• YOUR TASK
Find the lines containing the word "continues" and copy every one of them.

(Scene script records)
-=-=-=-=-

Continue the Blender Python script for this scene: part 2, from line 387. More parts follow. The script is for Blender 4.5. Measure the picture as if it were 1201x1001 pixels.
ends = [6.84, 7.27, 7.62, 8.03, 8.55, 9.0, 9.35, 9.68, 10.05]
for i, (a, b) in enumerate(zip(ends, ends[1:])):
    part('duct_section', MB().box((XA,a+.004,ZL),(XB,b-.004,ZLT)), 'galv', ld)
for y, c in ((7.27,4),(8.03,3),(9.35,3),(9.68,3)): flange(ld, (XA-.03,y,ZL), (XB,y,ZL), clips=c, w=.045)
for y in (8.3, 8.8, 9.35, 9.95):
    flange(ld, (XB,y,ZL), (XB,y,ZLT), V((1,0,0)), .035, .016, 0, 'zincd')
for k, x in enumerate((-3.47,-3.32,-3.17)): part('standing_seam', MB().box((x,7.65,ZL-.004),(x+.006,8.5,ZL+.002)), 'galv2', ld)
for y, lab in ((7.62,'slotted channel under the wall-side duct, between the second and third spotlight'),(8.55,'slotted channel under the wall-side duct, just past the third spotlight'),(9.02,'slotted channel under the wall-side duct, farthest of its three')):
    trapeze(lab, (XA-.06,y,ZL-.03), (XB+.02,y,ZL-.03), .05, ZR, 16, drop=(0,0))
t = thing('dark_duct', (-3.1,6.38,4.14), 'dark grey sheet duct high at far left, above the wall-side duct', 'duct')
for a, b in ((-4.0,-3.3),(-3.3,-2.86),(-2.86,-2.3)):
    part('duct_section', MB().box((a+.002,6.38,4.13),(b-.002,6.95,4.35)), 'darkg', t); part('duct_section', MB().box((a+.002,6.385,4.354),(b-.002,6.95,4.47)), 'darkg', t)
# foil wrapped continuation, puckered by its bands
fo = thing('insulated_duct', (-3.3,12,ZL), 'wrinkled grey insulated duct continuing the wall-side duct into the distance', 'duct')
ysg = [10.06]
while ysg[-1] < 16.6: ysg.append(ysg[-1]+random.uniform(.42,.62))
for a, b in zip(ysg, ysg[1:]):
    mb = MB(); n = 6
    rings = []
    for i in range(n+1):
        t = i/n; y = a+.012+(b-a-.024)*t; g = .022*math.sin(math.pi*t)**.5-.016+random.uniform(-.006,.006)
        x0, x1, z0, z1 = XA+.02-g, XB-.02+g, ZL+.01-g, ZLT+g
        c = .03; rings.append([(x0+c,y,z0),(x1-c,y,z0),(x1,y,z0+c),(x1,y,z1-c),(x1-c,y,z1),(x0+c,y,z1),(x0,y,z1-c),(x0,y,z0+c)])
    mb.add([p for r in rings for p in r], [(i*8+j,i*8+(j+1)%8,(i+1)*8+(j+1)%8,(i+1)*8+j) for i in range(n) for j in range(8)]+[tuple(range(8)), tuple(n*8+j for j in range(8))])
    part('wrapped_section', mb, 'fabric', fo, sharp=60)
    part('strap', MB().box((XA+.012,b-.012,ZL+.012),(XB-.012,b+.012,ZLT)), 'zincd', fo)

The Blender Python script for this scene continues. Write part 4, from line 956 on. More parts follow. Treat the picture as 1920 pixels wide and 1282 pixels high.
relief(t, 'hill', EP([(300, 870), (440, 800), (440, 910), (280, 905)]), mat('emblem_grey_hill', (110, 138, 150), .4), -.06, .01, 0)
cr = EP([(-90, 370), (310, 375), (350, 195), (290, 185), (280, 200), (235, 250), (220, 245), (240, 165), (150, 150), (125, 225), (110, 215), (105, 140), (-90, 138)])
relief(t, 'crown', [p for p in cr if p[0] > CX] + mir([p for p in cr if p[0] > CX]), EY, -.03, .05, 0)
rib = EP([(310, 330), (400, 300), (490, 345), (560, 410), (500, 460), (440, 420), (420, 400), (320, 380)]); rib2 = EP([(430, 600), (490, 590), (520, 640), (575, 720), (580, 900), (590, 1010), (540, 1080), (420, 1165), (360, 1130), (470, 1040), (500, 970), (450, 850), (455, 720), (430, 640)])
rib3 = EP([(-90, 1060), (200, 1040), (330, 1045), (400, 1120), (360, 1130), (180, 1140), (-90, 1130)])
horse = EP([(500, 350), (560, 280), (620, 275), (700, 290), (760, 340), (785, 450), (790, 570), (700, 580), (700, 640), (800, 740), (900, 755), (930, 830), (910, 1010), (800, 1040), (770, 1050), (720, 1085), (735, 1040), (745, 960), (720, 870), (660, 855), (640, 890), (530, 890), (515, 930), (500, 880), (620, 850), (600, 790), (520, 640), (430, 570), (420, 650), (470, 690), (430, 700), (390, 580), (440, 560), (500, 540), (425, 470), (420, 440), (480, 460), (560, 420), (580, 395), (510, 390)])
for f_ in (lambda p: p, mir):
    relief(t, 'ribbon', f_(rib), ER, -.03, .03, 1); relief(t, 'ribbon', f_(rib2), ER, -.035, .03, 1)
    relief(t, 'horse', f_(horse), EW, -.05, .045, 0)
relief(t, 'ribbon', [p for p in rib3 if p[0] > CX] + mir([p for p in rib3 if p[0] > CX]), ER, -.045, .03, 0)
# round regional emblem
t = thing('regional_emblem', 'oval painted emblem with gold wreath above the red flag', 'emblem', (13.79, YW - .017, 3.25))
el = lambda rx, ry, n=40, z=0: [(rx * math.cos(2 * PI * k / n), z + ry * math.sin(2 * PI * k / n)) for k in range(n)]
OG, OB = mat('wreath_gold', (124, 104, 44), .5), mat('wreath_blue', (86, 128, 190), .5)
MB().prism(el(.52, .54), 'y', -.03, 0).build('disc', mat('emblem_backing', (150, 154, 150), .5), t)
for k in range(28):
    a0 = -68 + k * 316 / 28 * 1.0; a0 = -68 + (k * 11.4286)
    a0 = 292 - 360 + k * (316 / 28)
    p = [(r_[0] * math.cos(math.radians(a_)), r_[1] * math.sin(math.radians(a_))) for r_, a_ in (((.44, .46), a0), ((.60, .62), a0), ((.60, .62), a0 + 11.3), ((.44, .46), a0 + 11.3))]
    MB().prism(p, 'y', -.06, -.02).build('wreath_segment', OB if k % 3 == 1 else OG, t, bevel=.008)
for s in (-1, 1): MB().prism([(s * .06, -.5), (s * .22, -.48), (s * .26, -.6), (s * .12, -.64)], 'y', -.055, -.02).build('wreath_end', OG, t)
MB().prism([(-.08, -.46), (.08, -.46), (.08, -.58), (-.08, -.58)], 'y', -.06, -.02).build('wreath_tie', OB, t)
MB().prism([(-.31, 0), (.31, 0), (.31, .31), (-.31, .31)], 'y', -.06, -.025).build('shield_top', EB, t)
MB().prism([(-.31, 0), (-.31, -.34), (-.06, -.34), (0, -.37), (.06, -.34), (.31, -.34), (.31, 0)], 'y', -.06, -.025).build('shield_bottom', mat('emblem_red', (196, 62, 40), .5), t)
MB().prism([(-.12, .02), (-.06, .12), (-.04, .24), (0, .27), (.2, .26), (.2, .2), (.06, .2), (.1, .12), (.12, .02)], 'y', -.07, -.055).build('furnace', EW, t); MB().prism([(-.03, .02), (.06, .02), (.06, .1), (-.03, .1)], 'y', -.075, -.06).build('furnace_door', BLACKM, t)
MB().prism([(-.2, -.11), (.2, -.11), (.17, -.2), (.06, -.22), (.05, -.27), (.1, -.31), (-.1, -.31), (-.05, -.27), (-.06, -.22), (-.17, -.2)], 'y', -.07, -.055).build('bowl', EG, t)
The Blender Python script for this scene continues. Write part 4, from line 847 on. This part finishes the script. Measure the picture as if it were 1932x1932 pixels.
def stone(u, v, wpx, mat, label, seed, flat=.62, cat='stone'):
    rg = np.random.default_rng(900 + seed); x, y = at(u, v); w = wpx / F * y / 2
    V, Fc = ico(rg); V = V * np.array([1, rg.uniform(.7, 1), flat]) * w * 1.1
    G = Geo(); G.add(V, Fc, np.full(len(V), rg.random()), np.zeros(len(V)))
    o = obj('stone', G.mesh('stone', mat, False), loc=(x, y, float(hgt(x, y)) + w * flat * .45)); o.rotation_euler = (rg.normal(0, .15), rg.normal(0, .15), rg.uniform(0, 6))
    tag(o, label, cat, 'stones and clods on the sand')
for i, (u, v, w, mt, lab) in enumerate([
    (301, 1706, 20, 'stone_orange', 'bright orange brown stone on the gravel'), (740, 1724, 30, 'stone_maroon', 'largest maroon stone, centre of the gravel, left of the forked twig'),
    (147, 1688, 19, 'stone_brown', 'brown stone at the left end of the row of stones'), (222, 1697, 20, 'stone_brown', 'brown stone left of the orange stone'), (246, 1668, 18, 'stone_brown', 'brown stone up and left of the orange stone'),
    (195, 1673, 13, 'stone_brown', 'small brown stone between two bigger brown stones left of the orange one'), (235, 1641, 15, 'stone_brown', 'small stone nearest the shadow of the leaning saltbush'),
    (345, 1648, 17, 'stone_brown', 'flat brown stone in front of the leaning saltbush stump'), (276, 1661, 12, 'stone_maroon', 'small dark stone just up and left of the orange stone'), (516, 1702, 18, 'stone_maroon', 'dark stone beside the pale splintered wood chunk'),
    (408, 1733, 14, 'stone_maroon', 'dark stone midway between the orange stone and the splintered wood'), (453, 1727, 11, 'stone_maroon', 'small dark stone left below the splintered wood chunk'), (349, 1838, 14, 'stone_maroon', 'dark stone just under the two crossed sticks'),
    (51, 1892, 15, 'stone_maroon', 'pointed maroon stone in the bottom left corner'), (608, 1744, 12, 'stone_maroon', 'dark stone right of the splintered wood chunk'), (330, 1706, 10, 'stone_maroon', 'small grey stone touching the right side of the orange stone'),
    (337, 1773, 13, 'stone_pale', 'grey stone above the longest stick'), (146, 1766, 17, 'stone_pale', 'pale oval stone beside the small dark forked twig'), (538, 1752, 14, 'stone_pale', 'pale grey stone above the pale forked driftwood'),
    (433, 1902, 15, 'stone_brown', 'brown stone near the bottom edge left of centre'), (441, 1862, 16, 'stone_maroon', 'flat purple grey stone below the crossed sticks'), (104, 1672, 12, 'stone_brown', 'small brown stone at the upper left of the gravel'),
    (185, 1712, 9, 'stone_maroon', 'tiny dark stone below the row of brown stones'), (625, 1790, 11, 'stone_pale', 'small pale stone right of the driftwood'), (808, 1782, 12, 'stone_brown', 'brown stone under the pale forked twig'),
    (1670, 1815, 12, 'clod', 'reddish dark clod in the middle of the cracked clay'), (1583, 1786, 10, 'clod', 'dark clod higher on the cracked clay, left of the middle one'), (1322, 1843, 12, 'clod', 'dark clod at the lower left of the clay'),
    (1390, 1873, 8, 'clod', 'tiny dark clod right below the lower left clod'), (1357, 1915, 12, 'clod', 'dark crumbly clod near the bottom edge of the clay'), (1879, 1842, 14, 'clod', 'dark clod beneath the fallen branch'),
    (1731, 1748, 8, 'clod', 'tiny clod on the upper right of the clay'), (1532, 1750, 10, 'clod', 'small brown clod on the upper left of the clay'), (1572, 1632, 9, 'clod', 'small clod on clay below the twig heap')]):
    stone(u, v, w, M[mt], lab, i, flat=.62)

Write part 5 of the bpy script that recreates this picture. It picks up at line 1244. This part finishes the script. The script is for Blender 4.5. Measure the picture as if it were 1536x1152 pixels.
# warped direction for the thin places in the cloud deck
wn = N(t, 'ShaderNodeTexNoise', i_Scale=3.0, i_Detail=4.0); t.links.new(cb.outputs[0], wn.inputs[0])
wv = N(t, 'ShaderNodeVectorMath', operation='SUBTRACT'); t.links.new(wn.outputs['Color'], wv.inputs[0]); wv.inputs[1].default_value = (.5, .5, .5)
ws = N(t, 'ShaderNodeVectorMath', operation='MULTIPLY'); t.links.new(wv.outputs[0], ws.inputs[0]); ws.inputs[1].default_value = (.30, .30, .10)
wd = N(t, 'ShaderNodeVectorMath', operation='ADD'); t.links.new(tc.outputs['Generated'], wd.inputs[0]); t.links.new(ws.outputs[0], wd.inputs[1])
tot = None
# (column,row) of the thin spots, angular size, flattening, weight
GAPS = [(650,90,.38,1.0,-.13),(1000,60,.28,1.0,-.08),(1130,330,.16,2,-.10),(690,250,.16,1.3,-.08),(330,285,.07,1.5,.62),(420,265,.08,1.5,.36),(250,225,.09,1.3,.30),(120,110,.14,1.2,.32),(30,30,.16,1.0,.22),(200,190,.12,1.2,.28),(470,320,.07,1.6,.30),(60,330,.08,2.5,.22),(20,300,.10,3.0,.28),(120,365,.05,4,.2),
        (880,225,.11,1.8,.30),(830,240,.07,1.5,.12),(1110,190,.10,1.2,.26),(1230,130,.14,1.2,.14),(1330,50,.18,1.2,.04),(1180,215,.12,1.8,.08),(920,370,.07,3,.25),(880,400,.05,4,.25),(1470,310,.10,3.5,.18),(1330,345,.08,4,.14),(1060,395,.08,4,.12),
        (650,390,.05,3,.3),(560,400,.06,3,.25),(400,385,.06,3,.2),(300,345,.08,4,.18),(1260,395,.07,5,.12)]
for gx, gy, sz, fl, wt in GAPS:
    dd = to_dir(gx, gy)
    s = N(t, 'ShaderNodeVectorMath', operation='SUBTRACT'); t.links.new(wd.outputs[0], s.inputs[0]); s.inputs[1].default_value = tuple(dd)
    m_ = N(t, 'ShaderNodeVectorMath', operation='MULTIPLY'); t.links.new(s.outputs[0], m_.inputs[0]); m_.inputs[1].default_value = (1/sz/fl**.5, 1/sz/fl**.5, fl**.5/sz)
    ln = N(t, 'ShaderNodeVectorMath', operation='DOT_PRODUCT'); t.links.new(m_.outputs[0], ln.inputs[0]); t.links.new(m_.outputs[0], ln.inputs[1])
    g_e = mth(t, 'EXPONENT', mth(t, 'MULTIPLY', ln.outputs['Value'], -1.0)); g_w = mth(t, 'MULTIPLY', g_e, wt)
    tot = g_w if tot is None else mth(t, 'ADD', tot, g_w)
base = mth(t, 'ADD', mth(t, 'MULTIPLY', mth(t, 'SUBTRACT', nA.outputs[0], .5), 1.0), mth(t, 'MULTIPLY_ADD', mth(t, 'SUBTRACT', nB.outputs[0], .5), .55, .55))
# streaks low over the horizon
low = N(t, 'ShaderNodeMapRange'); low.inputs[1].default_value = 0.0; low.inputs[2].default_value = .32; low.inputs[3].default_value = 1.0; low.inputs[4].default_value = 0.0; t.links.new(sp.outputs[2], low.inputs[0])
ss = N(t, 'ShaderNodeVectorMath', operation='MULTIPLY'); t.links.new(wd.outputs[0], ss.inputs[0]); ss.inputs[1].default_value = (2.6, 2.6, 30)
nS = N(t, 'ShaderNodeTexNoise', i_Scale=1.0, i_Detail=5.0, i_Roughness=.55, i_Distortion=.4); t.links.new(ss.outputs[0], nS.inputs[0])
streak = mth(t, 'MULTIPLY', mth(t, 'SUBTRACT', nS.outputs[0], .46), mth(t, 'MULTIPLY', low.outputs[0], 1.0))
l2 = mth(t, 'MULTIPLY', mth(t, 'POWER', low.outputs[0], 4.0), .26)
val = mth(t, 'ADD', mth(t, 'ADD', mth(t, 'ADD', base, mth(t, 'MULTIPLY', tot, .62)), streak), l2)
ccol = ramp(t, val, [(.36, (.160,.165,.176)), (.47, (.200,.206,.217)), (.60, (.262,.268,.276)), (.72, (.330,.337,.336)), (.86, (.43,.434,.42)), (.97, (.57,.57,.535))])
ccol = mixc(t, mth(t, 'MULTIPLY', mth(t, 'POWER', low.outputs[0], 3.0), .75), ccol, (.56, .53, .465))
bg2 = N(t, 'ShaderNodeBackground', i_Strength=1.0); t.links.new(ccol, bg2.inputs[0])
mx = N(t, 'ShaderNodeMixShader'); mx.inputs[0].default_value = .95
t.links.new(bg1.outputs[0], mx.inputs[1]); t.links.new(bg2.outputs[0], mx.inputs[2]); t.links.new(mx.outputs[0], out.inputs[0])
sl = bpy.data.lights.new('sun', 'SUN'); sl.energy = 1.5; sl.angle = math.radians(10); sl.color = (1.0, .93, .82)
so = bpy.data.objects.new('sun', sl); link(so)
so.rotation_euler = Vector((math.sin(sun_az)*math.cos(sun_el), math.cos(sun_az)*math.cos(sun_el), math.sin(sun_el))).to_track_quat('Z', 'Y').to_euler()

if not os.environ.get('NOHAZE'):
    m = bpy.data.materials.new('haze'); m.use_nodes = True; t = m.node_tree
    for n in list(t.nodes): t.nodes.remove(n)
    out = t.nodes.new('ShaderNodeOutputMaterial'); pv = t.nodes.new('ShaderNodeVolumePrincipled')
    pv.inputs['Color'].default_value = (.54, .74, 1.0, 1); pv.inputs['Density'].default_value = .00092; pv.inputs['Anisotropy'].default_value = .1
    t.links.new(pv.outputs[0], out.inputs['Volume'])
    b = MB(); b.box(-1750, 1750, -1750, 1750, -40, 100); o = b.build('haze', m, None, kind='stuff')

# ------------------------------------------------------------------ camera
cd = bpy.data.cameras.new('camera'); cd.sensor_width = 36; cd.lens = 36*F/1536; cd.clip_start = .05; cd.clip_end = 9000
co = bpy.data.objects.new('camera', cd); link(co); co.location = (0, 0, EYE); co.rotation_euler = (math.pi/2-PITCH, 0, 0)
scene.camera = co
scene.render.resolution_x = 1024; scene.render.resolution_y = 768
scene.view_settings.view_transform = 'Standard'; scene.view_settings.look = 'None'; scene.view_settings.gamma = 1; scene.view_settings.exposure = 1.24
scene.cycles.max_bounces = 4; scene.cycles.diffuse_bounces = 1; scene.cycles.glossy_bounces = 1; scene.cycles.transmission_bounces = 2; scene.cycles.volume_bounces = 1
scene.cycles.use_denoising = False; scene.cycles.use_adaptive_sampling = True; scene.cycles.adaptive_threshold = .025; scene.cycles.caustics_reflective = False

-=-=-=-=-

• SOLUTION BELOW
The Blender Python script for this scene continues. Write part 4, from line 956 on. More parts follow. Treat the picture as 1920 pixels wide and 1282 pixels high.
The Blender Python script for this scene continues. Write part 4, from line 847 on. This part finishes the script. Measure the picture as if it were 1932x1932 pixels.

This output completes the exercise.